Aveva iniziato a informarsi per aprire un call center. Voleva creare una sua attività, oltre alla rivendita delle auto che seguiva con il fratello, Costantino e mio marito.
Ci racconta il suo ultimo giorno di vita? 
Quel giorno è stato molto felice per la nostra famiglia. Mio marito (Vincenzo Bevilacqua, detenuto per omicidio, ndc) era tornato con un permesso premio di sei ore. Siamo stati a festeggiare in un ristorante della riviera. La sera mi è venuta una grande tristezza, forse un presentimento.
Che cosa vi siete detti l’ultima volta che ha visto Antonio?

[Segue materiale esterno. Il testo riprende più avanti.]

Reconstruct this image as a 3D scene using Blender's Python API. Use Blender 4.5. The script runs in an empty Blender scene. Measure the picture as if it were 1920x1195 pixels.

Era l’una di notte. Gli dissi: vai a dormire. Lui mi rispose: esco dieci minuti a comprare le sigarette e torno. Lo faceva spesso, come tutti i giovani, non aveva appuntamenti con nessuno se non con il destino. Avevo persino chiuso il cancello per non farlo uscire, ma lui lo ha scavalcato. Da quel momento non l’ho più visto. Ora vado tutti i giorni a trovarlo al cimitero. Se non fosse uscito sarebbe ancora vivo, ma non mi ha ascoltato.
Che cosa racconterete a Maria quando sarà grande? 
La bambina bacia le foto di suo padre. Le parleremo di lui, le foto e i video saranno per Maria i soli ricordi del papà.